* [DO THIS] In the entries below, find the line containing "Continue the Blender" and the line containing "ebox('second white control". Copy those two lines and everything between them exactly, and only that.

* [MATERIAL FOR THIS TASK]
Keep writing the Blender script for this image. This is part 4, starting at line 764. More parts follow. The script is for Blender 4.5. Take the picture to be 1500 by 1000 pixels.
* * *
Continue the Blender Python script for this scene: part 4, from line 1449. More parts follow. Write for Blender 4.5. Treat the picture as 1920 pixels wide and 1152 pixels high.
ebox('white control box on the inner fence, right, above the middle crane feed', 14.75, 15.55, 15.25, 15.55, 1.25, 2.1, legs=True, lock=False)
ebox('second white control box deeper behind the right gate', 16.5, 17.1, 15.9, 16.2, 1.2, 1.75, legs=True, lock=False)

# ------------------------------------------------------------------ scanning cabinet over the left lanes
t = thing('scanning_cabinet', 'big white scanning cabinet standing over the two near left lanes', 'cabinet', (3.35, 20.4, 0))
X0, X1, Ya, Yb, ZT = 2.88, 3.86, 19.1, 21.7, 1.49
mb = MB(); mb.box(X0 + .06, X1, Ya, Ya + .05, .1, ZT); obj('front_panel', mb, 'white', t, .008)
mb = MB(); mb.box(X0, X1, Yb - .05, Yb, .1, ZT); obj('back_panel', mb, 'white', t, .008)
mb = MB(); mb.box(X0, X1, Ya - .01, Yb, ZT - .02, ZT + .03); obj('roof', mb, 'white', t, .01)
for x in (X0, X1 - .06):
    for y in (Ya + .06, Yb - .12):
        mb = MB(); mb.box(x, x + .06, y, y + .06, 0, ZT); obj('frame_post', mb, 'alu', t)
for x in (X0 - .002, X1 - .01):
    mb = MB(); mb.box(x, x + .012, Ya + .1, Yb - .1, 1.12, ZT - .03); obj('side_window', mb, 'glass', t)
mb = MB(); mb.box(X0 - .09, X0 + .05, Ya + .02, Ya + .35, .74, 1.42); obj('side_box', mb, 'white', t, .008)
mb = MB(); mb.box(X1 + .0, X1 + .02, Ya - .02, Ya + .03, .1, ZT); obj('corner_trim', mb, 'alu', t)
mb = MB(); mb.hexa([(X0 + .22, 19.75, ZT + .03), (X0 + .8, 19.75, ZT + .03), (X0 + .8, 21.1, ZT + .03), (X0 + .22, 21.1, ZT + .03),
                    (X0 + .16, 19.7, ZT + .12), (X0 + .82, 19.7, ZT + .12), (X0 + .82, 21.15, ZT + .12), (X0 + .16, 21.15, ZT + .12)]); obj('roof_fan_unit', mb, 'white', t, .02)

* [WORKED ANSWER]
Continue the Blender Python script for this scene: part 4, from line 1449. More parts follow. Write for Blender 4.5. Treat the picture as 1920 pixels wide and 1152 pixels high.
ebox('white control box on the inner fence, right, above the middle crane feed', 14.75, 15.55, 15.25, 15.55, 1.25, 2.1, legs=True, lock=False)
ebox('second white control box deeper behind the right gate', 16.5, 17.1, 15.9, 16.2, 1.2, 1.75, legs=True, lock=False)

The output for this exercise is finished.